# Data section
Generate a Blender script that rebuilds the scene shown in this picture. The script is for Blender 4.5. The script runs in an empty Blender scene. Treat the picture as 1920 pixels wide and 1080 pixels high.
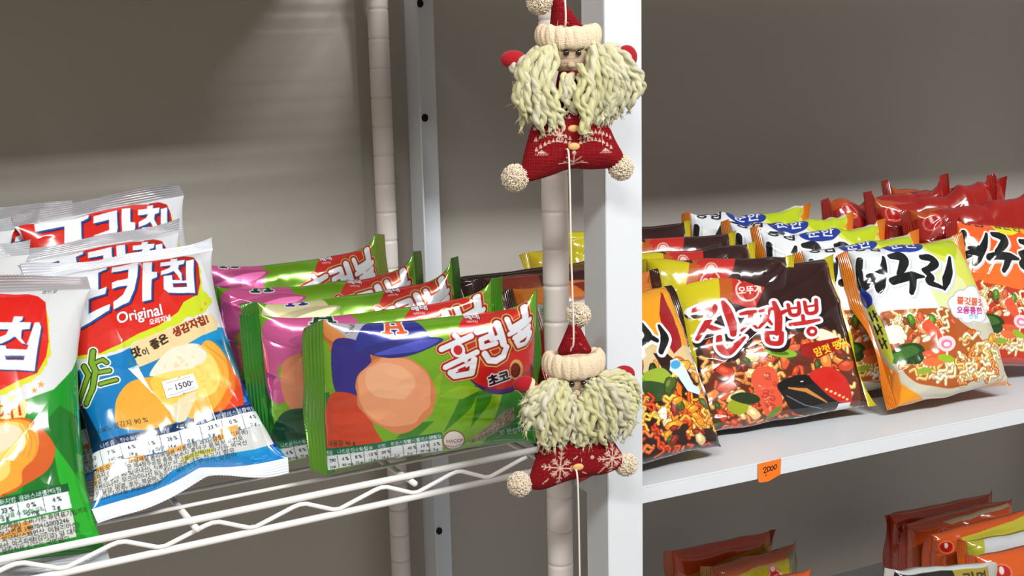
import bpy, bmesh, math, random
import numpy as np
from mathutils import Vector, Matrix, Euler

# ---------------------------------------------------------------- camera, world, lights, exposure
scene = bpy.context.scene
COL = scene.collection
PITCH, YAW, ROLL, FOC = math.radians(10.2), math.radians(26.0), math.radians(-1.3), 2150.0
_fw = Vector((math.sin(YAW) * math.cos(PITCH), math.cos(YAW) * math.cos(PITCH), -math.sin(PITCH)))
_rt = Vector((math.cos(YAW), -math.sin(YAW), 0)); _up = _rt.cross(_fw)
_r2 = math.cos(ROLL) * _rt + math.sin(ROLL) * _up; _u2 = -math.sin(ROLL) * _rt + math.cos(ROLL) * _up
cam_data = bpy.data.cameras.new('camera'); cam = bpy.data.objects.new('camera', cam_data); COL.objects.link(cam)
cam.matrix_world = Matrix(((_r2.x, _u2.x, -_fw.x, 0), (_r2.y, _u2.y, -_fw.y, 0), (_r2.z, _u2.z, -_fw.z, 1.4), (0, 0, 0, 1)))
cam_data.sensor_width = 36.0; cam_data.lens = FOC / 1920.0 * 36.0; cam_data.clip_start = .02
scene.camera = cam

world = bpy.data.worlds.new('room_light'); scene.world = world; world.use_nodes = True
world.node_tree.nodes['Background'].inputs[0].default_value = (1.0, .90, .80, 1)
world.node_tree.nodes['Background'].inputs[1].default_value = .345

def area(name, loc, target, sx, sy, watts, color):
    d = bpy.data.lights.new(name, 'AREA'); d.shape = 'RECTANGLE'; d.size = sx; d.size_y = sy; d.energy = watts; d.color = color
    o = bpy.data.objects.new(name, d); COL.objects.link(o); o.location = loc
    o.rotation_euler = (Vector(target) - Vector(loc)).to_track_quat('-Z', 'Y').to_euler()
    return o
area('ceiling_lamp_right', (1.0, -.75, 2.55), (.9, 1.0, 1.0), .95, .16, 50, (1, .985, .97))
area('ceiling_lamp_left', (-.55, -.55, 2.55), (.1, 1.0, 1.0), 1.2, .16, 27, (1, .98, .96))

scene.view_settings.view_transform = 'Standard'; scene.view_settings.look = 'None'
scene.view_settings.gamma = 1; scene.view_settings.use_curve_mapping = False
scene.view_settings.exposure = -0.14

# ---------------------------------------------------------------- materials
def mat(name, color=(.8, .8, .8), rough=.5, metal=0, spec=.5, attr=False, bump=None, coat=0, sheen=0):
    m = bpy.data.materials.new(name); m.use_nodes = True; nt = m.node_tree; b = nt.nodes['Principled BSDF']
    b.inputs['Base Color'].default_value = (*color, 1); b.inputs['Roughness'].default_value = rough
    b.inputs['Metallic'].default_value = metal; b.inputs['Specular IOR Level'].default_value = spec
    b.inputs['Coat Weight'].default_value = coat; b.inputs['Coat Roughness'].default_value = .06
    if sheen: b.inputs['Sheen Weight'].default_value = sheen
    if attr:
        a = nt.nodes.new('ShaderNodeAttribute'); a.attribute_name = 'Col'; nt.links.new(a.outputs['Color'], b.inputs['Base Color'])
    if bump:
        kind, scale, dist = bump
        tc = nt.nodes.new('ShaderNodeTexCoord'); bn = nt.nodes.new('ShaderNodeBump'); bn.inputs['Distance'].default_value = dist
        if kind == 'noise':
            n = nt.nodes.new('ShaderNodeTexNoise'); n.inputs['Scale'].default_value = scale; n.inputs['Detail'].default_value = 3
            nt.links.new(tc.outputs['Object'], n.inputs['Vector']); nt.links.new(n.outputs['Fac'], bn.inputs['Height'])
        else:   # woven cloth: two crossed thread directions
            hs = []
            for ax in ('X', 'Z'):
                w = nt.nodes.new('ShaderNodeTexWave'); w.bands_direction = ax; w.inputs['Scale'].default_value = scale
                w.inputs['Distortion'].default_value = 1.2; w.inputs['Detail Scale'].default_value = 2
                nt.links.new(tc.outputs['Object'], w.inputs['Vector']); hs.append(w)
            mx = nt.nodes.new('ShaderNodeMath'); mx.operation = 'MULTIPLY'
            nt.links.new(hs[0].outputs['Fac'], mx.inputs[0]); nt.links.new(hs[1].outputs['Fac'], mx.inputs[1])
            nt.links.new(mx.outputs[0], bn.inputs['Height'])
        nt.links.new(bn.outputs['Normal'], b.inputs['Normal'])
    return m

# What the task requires
Exactly how many lines of the listing above contain the string "scene"? Give no more than the number.

# Final answer
8